La justicia poética propicia el buen rollo. Claro que también es verdad que, a la justicia ordinaria, le toca bregar con asuntos que se las traen. Resulta difícil impartir justicia en una sociedad tan polarizada como la nuestra. Ahora mismo no se habla de otra cosa que de la condena al Fiscal General. Los de un lado opinan que se hizo justicia y los del otro dicen que ha sido poco menos que un golpe de estado.

En la vida real, a diferencia de lo que pasa en las novelas y en las películas, no siempre se hace efectiva la verdadera justicia. Así que no es de extrañar que la gente de a pie piense que los poderosos hacen lo que les viene en gana y gozan de impunidad. Al final, los malos se van de rositas. Menos en las novelas y en el cine, donde interviene la justicia poética y el criminal nunca gana.

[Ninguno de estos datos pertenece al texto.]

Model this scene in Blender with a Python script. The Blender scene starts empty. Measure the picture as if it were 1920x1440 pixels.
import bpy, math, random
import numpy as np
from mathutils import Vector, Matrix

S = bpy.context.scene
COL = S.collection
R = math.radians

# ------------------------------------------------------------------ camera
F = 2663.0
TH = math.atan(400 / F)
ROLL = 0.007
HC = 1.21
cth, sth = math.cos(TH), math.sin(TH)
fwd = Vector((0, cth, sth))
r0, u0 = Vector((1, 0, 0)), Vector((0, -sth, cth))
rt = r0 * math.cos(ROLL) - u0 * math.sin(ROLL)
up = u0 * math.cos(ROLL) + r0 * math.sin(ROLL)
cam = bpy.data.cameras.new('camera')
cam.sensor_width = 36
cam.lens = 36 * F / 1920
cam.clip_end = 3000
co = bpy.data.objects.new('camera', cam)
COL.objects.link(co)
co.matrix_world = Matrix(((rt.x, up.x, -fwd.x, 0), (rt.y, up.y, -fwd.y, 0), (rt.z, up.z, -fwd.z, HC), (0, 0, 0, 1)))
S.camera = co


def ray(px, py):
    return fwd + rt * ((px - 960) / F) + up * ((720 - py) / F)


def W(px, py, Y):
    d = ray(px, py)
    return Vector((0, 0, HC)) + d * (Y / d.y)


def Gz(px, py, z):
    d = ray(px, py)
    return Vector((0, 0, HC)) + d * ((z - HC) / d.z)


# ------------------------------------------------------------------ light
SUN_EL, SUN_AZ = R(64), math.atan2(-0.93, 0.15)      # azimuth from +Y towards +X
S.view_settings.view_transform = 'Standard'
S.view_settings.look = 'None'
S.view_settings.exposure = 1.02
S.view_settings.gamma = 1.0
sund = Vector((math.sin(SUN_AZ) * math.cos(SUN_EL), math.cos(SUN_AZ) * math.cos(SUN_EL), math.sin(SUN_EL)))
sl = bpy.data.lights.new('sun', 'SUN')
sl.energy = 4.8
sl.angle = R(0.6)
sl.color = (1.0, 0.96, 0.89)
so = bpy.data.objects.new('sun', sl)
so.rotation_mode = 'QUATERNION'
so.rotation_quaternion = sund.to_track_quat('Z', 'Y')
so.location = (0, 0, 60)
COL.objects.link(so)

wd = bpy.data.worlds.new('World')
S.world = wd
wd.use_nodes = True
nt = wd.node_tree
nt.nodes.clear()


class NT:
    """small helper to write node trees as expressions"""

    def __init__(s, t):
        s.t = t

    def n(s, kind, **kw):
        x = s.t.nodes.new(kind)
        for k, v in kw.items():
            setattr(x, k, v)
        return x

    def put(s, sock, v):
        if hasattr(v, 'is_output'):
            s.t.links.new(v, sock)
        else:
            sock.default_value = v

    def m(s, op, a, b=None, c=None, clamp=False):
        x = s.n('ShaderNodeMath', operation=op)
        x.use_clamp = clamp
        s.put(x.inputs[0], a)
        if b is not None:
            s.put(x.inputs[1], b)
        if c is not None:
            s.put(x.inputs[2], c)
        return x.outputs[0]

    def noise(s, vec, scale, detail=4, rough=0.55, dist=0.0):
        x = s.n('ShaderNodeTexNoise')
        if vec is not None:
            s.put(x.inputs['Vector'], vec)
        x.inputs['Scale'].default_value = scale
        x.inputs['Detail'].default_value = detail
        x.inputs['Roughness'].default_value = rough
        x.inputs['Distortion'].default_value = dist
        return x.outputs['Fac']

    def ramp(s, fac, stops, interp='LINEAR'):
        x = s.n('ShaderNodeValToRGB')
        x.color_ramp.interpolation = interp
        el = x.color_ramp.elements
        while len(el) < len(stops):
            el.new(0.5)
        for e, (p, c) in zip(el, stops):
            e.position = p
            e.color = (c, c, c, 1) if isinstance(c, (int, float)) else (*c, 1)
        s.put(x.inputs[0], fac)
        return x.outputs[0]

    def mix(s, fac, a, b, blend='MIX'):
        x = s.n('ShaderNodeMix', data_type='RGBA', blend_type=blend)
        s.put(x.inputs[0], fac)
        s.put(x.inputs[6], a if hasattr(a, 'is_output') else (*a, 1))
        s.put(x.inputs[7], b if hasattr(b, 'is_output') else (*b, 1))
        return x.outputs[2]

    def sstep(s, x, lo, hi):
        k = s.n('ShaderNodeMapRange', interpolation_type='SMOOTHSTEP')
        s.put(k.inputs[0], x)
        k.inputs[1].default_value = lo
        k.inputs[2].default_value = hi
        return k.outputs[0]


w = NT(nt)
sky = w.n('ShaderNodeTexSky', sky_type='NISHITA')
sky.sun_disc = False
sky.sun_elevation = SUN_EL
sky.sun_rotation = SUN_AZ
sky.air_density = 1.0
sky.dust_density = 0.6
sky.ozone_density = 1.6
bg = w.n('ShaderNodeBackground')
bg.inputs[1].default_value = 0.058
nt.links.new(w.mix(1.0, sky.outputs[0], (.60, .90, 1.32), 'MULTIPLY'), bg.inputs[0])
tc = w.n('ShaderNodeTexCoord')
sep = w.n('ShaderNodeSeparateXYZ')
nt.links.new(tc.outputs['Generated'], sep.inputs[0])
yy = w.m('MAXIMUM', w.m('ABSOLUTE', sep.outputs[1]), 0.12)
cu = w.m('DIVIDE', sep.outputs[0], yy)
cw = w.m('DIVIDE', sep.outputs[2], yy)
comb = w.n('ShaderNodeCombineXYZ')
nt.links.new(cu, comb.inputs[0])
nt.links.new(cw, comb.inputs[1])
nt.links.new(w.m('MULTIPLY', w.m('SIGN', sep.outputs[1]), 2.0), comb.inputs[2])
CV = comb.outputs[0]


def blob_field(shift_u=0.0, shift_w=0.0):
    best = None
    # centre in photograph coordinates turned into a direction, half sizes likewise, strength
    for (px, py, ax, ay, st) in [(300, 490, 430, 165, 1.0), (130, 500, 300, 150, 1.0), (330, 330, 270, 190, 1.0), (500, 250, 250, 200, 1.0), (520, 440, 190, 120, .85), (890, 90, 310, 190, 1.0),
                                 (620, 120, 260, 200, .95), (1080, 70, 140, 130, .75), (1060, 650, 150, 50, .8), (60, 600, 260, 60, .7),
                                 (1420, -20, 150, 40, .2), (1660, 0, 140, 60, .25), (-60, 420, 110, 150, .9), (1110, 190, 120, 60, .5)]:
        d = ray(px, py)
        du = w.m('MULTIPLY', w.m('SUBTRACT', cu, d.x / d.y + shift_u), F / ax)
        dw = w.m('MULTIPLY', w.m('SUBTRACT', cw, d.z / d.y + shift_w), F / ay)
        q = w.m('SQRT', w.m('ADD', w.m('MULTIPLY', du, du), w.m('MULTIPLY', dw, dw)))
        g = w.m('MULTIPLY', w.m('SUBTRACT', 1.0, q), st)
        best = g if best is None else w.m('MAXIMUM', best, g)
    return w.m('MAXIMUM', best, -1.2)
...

El tribalismo al que hemos llegado se aprovecha de que la justicia no es una ciencia, es interpretativa y está demasiado enredada con leyes, procedimientos, corporativismo y posturas preconcebidas que son un obstáculo para que se haga justicia como está mandado. Como hace ese juez que llevamos en el cerebro y apela a la justicia poética. Que es la que nos gusta y la que propicia finales bonitos: un timador que es víctima de un timo, un cazador de elefantes que sale malparado, un ladrón que en su huida choca contra un árbol… Desgracias que no deberían hacernos felices pero que, en nuestro fuero interno, hacen justicia.

El caso del Fiscal General ya no tiene vuelta de hoja, pero si, por casualidad, esta Nochebuena, a los Jueces del Supremo se les quemara el pavo en el horno y tuvieran que cenar el pienso de sus mascotas, más de uno se alegraría y diría que, al final, se hizo justicia. Una perrería por otra.